Back in March, former FBI Director James Comey asserted in a Senate hearing that Trump's claims were false. "With regards to the presidents tweets about alleged wiretapping directed at him by the prior administration," then FBI Director Comey testified, "I have no information that supports those tweets." At that same hearing, Comey confirmed that there was an ongoing counterintelligence investigation into whether the Trump campaign had been involved in Russian attempts to meddle in the 2016 presidential election, which only set up an even crazier turn of events over the past few months after President Trump fired Comey.

At the time, the president's claims of wiretapping by his predecessor, which could not be substantiated, caused a minor scandal for the still new administration. Sean Spicer, then the White House Press Secretary, asserted that wiretapping had been enacted by GCHQ, an intelligence service of the UK government, which forced the administration to issue an apology to its British allies.

The president repeated his unsubstantiated claims of wiretapping by the Obama administration during a joint press conference with German Prime Minister Angela Merkel, getting a stunned reaction from Merkel when he tied it into an incident of alleged wiretapping of the German leader by Obama administration intelligence officials.

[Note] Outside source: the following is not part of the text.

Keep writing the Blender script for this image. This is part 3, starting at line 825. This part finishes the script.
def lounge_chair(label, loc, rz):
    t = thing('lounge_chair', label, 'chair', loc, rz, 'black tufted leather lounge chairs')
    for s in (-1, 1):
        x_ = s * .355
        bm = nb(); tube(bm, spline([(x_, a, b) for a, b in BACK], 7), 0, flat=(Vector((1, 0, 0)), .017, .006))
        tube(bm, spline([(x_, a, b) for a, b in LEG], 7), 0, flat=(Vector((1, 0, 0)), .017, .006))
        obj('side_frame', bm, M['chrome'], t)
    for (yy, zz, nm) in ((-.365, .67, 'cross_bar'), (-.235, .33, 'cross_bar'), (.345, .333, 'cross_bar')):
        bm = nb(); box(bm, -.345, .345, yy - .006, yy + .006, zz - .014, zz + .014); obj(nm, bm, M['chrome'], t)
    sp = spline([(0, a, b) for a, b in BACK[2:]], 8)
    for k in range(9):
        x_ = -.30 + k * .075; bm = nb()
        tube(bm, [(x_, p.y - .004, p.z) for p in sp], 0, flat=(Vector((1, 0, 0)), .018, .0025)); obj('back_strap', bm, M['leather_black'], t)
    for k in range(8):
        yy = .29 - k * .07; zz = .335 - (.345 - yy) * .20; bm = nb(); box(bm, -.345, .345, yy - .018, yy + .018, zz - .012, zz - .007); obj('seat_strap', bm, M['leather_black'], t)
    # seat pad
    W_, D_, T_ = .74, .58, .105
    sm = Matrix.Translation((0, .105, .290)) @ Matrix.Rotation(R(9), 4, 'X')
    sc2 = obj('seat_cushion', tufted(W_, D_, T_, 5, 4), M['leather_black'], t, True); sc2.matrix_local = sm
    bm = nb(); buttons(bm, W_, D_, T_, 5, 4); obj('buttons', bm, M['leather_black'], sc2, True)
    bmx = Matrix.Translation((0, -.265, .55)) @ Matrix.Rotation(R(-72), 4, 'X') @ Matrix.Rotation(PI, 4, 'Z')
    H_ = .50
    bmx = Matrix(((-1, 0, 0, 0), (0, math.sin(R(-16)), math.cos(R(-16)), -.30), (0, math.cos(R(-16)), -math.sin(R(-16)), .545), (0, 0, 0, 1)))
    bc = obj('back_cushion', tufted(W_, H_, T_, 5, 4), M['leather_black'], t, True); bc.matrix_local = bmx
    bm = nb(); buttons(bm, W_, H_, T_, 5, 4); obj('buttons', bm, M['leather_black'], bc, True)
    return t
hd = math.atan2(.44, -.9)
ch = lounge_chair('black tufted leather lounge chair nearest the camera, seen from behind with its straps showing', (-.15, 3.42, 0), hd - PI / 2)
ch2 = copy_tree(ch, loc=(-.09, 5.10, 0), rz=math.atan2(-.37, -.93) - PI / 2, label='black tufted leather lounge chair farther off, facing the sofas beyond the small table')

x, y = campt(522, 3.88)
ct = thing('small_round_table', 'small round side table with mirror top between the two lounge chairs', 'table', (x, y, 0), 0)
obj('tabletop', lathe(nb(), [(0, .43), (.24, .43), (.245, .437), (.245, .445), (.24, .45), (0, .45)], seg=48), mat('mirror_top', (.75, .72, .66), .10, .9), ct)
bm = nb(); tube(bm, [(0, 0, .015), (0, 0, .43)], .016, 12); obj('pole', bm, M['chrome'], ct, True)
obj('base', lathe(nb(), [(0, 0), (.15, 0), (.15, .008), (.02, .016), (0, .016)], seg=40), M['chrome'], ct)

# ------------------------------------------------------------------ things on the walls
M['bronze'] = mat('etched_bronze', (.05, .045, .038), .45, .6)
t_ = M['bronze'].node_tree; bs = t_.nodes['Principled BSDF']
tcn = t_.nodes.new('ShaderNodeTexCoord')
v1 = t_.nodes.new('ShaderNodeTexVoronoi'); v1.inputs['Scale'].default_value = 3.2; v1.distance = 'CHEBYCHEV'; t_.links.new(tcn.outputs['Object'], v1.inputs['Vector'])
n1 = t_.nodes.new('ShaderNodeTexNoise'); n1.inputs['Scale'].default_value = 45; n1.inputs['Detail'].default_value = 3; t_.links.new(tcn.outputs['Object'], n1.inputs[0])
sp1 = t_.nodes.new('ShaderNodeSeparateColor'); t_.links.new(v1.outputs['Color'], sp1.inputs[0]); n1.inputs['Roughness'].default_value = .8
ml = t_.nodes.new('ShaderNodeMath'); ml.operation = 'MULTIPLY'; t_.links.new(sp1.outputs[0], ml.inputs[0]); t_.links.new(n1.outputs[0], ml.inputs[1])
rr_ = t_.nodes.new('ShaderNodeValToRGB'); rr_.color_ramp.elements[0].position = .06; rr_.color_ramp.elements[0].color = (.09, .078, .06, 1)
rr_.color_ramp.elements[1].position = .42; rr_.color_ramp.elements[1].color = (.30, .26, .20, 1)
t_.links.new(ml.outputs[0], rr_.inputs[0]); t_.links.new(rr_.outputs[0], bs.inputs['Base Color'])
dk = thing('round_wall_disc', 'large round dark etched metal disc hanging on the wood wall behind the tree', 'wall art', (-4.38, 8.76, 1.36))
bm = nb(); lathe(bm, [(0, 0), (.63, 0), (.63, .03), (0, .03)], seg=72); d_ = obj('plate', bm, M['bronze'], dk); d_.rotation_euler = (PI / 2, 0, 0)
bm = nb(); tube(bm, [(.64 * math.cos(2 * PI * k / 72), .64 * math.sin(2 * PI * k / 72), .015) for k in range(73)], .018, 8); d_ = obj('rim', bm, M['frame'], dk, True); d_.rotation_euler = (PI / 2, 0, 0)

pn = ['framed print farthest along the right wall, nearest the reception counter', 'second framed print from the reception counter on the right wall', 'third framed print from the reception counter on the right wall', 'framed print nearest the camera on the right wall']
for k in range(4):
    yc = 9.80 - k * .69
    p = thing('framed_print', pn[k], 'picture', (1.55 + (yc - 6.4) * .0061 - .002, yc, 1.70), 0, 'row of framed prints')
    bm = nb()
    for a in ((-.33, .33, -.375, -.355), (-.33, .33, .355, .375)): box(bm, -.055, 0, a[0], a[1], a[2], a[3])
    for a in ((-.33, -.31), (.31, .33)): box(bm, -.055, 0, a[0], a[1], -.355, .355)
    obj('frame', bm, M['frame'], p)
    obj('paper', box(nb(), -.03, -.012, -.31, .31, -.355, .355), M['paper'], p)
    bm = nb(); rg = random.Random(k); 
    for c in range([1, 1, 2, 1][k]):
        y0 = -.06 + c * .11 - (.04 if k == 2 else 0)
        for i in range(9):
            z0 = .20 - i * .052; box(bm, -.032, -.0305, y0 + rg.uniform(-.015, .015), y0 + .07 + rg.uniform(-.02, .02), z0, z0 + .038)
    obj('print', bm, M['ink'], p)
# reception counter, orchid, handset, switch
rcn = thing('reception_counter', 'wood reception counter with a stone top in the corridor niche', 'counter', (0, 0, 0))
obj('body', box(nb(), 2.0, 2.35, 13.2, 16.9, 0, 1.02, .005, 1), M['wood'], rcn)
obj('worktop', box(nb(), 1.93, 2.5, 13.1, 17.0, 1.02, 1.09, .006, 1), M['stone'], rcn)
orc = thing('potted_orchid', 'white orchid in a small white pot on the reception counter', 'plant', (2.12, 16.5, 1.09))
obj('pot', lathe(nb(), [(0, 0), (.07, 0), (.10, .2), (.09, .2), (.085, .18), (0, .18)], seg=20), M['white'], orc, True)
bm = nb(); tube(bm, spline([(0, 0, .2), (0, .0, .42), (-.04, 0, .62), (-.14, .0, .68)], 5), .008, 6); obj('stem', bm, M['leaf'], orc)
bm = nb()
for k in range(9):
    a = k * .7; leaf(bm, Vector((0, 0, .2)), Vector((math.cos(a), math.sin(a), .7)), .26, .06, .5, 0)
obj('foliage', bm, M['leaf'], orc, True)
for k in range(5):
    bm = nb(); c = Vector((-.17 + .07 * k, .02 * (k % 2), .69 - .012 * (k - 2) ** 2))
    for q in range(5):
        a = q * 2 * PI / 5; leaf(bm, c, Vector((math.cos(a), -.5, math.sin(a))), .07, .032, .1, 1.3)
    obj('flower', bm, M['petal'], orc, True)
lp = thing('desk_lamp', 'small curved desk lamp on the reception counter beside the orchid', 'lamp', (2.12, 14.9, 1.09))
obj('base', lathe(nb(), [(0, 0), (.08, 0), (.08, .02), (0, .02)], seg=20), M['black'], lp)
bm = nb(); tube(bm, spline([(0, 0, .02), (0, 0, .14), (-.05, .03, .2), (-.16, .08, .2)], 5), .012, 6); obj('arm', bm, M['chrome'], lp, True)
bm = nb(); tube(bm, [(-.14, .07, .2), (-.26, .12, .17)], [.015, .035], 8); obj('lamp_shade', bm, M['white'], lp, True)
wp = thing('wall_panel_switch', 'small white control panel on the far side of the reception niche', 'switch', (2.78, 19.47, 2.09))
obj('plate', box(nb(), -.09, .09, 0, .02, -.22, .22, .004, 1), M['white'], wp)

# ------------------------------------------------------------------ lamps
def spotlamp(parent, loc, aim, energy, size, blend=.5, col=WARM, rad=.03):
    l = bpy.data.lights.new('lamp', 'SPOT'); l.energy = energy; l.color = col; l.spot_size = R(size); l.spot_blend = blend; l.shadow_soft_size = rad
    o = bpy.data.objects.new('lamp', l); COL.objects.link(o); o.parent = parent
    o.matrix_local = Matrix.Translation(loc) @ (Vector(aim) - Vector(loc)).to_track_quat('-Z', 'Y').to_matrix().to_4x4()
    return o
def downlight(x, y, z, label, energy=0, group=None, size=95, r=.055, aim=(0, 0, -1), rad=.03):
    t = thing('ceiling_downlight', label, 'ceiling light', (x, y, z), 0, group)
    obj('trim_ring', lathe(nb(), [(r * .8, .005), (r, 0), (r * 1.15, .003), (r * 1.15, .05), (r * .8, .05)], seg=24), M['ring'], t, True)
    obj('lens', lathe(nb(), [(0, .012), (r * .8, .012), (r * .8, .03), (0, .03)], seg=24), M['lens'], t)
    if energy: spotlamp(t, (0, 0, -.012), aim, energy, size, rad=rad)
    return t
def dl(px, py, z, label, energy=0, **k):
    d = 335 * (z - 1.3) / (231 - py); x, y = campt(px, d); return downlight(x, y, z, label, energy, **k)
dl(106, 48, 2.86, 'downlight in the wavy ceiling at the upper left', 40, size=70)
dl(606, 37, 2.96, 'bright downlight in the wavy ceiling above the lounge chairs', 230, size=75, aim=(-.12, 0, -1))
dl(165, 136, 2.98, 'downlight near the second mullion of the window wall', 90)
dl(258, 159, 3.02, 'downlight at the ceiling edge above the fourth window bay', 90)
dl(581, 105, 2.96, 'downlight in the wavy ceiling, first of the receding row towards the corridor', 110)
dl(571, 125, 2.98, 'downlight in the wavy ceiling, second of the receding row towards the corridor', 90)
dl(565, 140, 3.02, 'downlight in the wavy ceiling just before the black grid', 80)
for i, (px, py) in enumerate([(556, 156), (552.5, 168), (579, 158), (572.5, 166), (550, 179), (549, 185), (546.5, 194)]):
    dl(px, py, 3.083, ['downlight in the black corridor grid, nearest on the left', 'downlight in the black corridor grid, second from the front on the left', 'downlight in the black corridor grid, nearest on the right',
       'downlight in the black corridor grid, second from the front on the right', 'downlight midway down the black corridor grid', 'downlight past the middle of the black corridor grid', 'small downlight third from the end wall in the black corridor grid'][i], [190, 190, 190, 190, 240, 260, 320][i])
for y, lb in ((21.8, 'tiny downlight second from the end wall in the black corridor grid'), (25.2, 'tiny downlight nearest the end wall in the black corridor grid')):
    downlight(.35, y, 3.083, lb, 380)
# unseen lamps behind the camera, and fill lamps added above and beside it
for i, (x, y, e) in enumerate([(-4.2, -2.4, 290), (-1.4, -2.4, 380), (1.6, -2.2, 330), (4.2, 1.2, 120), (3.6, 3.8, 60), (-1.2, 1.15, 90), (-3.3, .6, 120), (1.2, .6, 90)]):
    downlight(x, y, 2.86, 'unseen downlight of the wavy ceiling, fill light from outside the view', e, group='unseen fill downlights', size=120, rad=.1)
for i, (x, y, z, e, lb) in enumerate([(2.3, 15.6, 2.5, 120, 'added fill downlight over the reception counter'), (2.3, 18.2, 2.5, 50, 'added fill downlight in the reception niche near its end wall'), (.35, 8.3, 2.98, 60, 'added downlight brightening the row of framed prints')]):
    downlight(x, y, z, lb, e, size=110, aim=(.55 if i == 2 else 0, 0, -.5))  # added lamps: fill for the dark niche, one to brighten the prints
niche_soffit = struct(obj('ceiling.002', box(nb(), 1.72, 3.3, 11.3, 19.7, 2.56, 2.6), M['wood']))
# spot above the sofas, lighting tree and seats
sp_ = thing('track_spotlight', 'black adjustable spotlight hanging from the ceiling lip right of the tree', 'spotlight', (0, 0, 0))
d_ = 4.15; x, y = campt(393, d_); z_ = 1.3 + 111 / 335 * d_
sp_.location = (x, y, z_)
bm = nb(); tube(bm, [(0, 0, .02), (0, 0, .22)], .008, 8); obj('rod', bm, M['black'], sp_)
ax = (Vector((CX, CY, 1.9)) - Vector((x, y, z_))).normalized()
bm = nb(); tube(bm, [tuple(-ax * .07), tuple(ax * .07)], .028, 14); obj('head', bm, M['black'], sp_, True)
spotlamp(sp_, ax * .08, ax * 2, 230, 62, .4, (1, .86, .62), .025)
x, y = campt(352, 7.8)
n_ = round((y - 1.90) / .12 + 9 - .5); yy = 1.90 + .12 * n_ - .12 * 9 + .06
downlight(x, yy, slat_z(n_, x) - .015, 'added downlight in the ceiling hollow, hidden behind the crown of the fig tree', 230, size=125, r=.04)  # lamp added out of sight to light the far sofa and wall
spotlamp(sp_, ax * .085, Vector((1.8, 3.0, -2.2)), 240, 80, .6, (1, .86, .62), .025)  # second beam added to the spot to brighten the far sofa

According to reports at the time, Trump got his claim that Obama had wiretapped him not from an intelligence assessment but from an article on Breitbart by conservative radio host Mark Levin, claiming that the investigation into the Trump campaign's possible collusion with Russian espionage was nothing but a facade to surveil Obama's political opponents. Even Levin's article, however, did not include claims of wiretapping.

Rep. Devin Nunes (R-CA), then the Chairman of the House Permanent Select Committee on Intelligence, briefly allowed Trump to feel vindicated by highlighting what he believed was improper unmasking of US individuals by intelligence officials, including former National Security Advisor Susan Rice. However, the supposed scandal appeared to be overblown — both Democratic and Republican sources said that the unmasking appeared to be proper. Devin Nunes was removed from his post as chair of HPSCI amid an ethical inquiry related to his claims, and Senate Intelligence Committee Chairman Richard Burr (R-NC) later said that "the unmasking thing was all created by Devin Nunes."

The president has never backed down from his claims of having been wiretapped, despite the repeated debunkings of his assertions.